- _TASK PROMPT_
All of the data below must be repeated exactly.

- _SOURCE MATERIAL_
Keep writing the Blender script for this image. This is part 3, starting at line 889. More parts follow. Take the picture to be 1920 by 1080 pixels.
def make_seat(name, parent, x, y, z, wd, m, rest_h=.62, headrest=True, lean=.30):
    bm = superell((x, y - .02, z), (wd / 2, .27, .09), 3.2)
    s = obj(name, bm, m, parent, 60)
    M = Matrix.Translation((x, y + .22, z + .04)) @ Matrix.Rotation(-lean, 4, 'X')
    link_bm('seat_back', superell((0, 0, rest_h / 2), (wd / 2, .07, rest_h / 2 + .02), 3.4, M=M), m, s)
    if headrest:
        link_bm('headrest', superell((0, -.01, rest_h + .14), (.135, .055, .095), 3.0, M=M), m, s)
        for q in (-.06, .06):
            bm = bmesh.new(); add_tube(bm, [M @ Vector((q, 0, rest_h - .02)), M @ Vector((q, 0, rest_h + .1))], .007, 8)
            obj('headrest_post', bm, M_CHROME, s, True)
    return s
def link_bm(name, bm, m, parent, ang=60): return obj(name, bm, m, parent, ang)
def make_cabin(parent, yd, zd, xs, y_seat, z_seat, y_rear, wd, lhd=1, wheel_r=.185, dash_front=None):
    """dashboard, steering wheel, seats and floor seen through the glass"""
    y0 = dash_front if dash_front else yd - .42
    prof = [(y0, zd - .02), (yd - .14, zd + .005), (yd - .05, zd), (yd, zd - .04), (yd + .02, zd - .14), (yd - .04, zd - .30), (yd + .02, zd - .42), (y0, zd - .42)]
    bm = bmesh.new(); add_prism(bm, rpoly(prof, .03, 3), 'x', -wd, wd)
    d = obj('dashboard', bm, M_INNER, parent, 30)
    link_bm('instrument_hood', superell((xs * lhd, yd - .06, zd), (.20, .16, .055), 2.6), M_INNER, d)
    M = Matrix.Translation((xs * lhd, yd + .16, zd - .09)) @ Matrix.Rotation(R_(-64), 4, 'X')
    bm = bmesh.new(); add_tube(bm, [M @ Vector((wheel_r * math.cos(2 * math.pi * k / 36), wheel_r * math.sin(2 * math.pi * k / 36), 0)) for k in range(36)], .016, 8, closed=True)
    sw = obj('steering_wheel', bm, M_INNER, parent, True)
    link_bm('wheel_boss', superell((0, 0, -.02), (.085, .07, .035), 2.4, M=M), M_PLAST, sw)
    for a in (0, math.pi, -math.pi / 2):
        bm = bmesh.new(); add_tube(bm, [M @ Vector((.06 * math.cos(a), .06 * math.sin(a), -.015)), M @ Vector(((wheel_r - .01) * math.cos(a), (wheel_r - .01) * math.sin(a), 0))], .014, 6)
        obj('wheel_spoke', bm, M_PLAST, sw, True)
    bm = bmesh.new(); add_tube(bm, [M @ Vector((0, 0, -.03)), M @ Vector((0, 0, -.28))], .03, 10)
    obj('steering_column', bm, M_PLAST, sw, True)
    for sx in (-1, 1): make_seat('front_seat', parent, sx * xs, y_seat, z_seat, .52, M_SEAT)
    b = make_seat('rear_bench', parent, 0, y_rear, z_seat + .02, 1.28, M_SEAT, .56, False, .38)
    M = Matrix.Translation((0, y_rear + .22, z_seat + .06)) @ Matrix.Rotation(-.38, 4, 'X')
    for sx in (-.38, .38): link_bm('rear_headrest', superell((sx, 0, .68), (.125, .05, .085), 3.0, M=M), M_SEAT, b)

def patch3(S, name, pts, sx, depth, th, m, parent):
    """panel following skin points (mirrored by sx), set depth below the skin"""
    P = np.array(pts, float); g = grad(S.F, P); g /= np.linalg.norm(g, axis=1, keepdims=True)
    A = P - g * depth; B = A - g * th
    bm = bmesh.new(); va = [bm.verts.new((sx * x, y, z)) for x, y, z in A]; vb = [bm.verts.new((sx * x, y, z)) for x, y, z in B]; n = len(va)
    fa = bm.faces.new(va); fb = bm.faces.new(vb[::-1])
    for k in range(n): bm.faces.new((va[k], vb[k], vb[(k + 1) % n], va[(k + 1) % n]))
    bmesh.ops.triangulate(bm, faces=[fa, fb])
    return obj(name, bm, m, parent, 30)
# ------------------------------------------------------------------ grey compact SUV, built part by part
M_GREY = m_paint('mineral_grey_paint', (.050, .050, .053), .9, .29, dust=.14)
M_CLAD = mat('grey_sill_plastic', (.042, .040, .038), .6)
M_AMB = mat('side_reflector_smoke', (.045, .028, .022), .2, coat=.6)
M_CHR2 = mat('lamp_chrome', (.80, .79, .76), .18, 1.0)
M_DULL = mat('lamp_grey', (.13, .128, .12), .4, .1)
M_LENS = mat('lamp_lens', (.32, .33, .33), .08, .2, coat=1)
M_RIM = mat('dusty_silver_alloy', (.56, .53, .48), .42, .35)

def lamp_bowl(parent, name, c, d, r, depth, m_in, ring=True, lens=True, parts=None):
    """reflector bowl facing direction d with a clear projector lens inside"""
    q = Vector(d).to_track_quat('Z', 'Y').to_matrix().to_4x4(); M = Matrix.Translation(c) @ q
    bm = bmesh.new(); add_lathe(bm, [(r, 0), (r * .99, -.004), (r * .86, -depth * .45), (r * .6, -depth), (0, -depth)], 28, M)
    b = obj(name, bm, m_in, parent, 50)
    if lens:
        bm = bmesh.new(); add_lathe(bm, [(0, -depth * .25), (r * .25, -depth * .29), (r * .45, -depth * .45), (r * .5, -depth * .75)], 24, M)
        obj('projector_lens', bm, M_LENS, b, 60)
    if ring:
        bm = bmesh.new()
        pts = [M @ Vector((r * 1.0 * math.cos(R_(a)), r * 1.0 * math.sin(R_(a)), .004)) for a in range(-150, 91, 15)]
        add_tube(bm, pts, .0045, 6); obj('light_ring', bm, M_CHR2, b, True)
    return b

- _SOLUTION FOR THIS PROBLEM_
Keep writing the Blender script for this image. This is part 3, starting at line 889. More parts follow. Take the picture to be 1920 by 1080 pixels.
def make_seat(name, parent, x, y, z, wd, m, rest_h=.62, headrest=True, lean=.30):
    bm = superell((x, y - .02, z), (wd / 2, .27, .09), 3.2)
    s = obj(name, bm, m, parent, 60)
    M = Matrix.Translation((x, y + .22, z + .04)) @ Matrix.Rotation(-lean, 4, 'X')
    link_bm('seat_back', superell((0, 0, rest_h / 2), (wd / 2, .07, rest_h / 2 + .02), 3.4, M=M), m, s)
    if headrest:
        link_bm('headrest', superell((0, -.01, rest_h + .14), (.135, .055, .095), 3.0, M=M), m, s)
        for q in (-.06, .06):
            bm = bmesh.new(); add_tube(bm, [M @ Vector((q, 0, rest_h - .02)), M @ Vector((q, 0, rest_h + .1))], .007, 8)
            obj('headrest_post', bm, M_CHROME, s, True)
    return s
def link_bm(name, bm, m, parent, ang=60): return obj(name, bm, m, parent, ang)
def make_cabin(parent, yd, zd, xs, y_seat, z_seat, y_rear, wd, lhd=1, wheel_r=.185, dash_front=None):
    """dashboard, steering wheel, seats and floor seen through the glass"""
    y0 = dash_front if dash_front else yd - .42
    prof = [(y0, zd - .02), (yd - .14, zd + .005), (yd - .05, zd), (yd, zd - .04), (yd + .02, zd - .14), (yd - .04, zd - .30), (yd + .02, zd - .42), (y0, zd - .42)]
    bm = bmesh.new(); add_prism(bm, rpoly(prof, .03, 3), 'x', -wd, wd)
    d = obj('dashboard', bm, M_INNER, parent, 30)
    link_bm('instrument_hood', superell((xs * lhd, yd - .06, zd), (.20, .16, .055), 2.6), M_INNER, d)
    M = Matrix.Translation((xs * lhd, yd + .16, zd - .09)) @ Matrix.Rotation(R_(-64), 4, 'X')
    bm = bmesh.new(); add_tube(bm, [M @ Vector((wheel_r * math.cos(2 * math.pi * k / 36), wheel_r * math.sin(2 * math.pi * k / 36), 0)) for k in range(36)], .016, 8, closed=True)
    sw = obj('steering_wheel', bm, M_INNER, parent, True)
    link_bm('wheel_boss', superell((0, 0, -.02), (.085, .07, .035), 2.4, M=M), M_PLAST, sw)
    for a in (0, math.pi, -math.pi / 2):
        bm = bmesh.new(); add_tube(bm, [M @ Vector((.06 * math.cos(a), .06 * math.sin(a), -.015)), M @ Vector(((wheel_r - .01) * math.cos(a), (wheel_r - .01) * math.sin(a), 0))], .014, 6)
        obj('wheel_spoke', bm, M_PLAST, sw, True)
    bm = bmesh.new(); add_tube(bm, [M @ Vector((0, 0, -.03)), M @ Vector((0, 0, -.28))], .03, 10)
    obj('steering_column', bm, M_PLAST, sw, True)
    for sx in (-1, 1): make_seat('front_seat', parent, sx * xs, y_seat, z_seat, .52, M_SEAT)
    b = make_seat('rear_bench', parent, 0, y_rear, z_seat + .02, 1.28, M_SEAT, .56, False, .38)
    M = Matrix.Translation((0, y_rear + .22, z_seat + .06)) @ Matrix.Rotation(-.38, 4, 'X')
    for sx in (-.38, .38): link_bm('rear_headrest', superell((sx, 0, .68), (.125, .05, .085), 3.0, M=M), M_SEAT, b)

def patch3(S, name, pts, sx, depth, th, m, parent):
    """panel following skin points (mirrored by sx), set depth below the skin"""
    P = np.array(pts, float); g = grad(S.F, P); g /= np.linalg.norm(g, axis=1, keepdims=True)
    A = P - g * depth; B = A - g * th
    bm = bmesh.new(); va = [bm.verts.new((sx * x, y, z)) for x, y, z in A]; vb = [bm.verts.new((sx * x, y, z)) for x, y, z in B]; n = len(va)
    fa = bm.faces.new(va); fb = bm.faces.new(vb[::-1])
    for k in range(n): bm.faces.new((va[k], vb[k], vb[(k + 1) % n], va[(k + 1) % n]))
    bmesh.ops.triangulate(bm, faces=[fa, fb])
    return obj(name, bm, m, parent, 30)
# ------------------------------------------------------------------ grey compact SUV, built part by part
M_GREY = m_paint('mineral_grey_paint', (.050, .050, .053), .9, .29, dust=.14)
M_CLAD = mat('grey_sill_plastic', (.042, .040, .038), .6)
M_AMB = mat('side_reflector_smoke', (.045, .028, .022), .2, coat=.6)
M_CHR2 = mat('lamp_chrome', (.80, .79, .76), .18, 1.0)
M_DULL = mat('lamp_grey', (.13, .128, .12), .4, .1)
M_LENS = mat('lamp_lens', (.32, .33, .33), .08, .2, coat=1)
M_RIM = mat('dusty_silver_alloy', (.56, .53, .48), .42, .35)

def lamp_bowl(parent, name, c, d, r, depth, m_in, ring=True, lens=True, parts=None):
    """reflector bowl facing direction d with a clear projector lens inside"""
    q = Vector(d).to_track_quat('Z', 'Y').to_matrix().to_4x4(); M = Matrix.Translation(c) @ q
    bm = bmesh.new(); add_lathe(bm, [(r, 0), (r * .99, -.004), (r * .86, -depth * .45), (r * .6, -depth), (0, -depth)], 28, M)
    b = obj(name, bm, m_in, parent, 50)
    if lens:
        bm = bmesh.new(); add_lathe(bm, [(0, -depth * .25), (r * .25, -depth * .29), (r * .45, -depth * .45), (r * .5, -depth * .75)], 24, M)
        obj('projector_lens', bm, M_LENS, b, 60)
    if ring:
        bm = bmesh.new()
        pts = [M @ Vector((r * 1.0 * math.cos(R_(a)), r * 1.0 * math.sin(R_(a)), .004)) for a in range(-150, 91, 15)]
        add_tube(bm, pts, .0045, 6); obj('light_ring', bm, M_CHR2, b, True)
    return b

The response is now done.